Some good replies here.
To the question of originality versus creativity, it does indeed come down to looking at the whole or it's parts, as Delock said above. One thing I would add is that from both perspectives, not only is it important to remember that originality or creativity is possible (respectively), but this originality or creativity can still be significantly new. If you want proof of this, take a look at the impact of people like Marx, Freud, and Darwin. One can say that these ideas were wholly new in the very fact that each thinker introduced terminology and language that made it possible to think these ideas - that the idea of evolution (for example) meant something very different before Darwin, and that the latter original idea resembles the prior idea little more than in name. Or one can also say that these ideas were displays of creative arrangements, aspects of which had been present for centuries. But either way you look at it, as original ideas or creative arrangements, one cannot deny the impact of these thinker's ideas. In short; don't underestimate the new any less than the potential for the new, there are indeed new things under the sun, and some of them are pretty big deals.
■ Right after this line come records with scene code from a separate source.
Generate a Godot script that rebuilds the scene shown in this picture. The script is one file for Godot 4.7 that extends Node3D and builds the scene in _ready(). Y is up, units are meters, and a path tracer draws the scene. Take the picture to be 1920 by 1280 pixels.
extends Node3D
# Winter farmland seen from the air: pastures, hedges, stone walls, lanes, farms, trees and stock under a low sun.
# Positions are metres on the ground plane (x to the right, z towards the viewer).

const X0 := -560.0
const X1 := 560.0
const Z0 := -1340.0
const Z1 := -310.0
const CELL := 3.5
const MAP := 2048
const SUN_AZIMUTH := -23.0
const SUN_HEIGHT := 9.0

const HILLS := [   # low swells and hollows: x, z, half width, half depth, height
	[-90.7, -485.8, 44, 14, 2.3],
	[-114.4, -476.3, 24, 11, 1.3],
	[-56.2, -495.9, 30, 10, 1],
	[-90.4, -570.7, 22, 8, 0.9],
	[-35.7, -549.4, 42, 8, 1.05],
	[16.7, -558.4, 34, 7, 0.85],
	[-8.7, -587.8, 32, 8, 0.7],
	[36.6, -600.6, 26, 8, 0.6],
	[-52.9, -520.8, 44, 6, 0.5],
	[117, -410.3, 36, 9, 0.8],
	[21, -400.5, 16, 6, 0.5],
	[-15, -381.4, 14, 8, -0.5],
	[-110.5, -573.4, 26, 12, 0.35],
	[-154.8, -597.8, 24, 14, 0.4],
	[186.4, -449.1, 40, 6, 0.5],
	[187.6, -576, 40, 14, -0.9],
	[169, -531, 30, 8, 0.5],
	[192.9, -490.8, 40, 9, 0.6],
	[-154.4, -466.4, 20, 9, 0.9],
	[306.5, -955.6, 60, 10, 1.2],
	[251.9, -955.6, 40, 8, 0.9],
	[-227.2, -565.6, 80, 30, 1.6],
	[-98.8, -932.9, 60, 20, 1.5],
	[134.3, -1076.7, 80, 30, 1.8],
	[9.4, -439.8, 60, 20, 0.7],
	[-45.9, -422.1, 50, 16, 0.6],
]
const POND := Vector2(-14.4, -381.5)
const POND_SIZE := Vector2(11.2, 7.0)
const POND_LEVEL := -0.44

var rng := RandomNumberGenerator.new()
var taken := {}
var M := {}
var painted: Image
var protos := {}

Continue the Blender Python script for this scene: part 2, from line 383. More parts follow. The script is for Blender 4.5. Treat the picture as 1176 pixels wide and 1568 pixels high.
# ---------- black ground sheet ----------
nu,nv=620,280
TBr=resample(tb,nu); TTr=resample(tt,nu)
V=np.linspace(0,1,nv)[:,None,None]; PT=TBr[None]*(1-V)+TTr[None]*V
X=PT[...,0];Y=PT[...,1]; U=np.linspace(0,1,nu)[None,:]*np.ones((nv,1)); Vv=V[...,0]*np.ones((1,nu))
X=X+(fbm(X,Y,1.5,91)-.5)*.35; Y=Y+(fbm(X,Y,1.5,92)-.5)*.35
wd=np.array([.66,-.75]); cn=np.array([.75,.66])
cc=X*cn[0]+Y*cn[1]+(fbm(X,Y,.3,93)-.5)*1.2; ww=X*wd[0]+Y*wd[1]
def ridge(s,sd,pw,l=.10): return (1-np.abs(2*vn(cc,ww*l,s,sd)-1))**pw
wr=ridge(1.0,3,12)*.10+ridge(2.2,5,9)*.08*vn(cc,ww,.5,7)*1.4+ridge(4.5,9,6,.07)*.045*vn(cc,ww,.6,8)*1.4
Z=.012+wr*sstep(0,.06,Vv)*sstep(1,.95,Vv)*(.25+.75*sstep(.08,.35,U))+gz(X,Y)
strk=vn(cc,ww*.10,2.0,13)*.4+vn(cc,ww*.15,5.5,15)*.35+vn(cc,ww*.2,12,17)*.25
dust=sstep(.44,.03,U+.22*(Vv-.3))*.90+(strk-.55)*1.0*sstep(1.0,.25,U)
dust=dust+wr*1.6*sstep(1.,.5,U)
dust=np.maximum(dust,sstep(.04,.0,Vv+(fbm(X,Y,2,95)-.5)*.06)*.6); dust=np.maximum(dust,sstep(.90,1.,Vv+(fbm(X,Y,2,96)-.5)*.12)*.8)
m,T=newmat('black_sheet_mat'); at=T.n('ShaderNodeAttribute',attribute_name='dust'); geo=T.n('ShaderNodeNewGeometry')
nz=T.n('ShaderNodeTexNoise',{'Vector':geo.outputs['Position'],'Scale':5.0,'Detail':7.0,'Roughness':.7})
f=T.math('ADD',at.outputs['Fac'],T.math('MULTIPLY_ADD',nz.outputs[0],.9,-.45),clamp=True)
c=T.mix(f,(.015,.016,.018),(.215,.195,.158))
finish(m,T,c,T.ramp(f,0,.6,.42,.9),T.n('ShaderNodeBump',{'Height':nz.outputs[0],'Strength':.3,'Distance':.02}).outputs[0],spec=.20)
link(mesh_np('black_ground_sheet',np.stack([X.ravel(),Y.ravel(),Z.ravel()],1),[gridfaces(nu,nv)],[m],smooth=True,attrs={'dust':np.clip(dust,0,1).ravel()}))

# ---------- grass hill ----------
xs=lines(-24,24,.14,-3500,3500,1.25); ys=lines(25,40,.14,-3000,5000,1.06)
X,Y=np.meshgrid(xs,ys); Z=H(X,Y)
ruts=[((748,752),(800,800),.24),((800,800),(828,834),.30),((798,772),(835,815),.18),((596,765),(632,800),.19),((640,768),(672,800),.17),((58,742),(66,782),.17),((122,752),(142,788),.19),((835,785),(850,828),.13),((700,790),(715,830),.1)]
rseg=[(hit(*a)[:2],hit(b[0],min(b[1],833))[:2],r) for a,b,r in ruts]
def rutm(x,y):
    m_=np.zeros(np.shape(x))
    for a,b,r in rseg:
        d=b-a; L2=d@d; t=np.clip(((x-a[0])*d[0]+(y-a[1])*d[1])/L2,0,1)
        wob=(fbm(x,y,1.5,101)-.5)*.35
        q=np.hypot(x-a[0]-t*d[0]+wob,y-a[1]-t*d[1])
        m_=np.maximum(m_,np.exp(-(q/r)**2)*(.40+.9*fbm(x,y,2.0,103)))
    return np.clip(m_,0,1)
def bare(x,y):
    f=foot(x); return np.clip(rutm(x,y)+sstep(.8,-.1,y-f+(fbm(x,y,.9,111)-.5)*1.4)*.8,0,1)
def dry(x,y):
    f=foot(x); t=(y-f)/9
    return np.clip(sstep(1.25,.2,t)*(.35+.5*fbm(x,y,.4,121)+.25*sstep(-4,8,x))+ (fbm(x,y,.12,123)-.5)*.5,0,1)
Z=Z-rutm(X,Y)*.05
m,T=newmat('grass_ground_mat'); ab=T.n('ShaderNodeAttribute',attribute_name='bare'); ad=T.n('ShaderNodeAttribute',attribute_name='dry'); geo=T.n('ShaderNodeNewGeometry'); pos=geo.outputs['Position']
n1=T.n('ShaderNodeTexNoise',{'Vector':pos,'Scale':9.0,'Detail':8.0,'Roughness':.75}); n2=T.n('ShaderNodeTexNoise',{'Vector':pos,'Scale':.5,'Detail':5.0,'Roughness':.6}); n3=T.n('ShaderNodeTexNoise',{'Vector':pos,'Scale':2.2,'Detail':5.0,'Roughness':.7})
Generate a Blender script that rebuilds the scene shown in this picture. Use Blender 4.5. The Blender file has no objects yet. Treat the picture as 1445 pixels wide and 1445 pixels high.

edit: in regards to writing, the advice for each perspective (whole or parts) is the same - keep working and keep trying. If you see things as original in themselves, keep creating, keep daydreaming, keep imagining, and keep building up your own ideas. If you see new things as a conglomeration of the elements of other stuff, then read, research, experiment, and keep trying at it. I've found that the best way to prove that novelty does exist in this world is to go ahead and make some for ones self.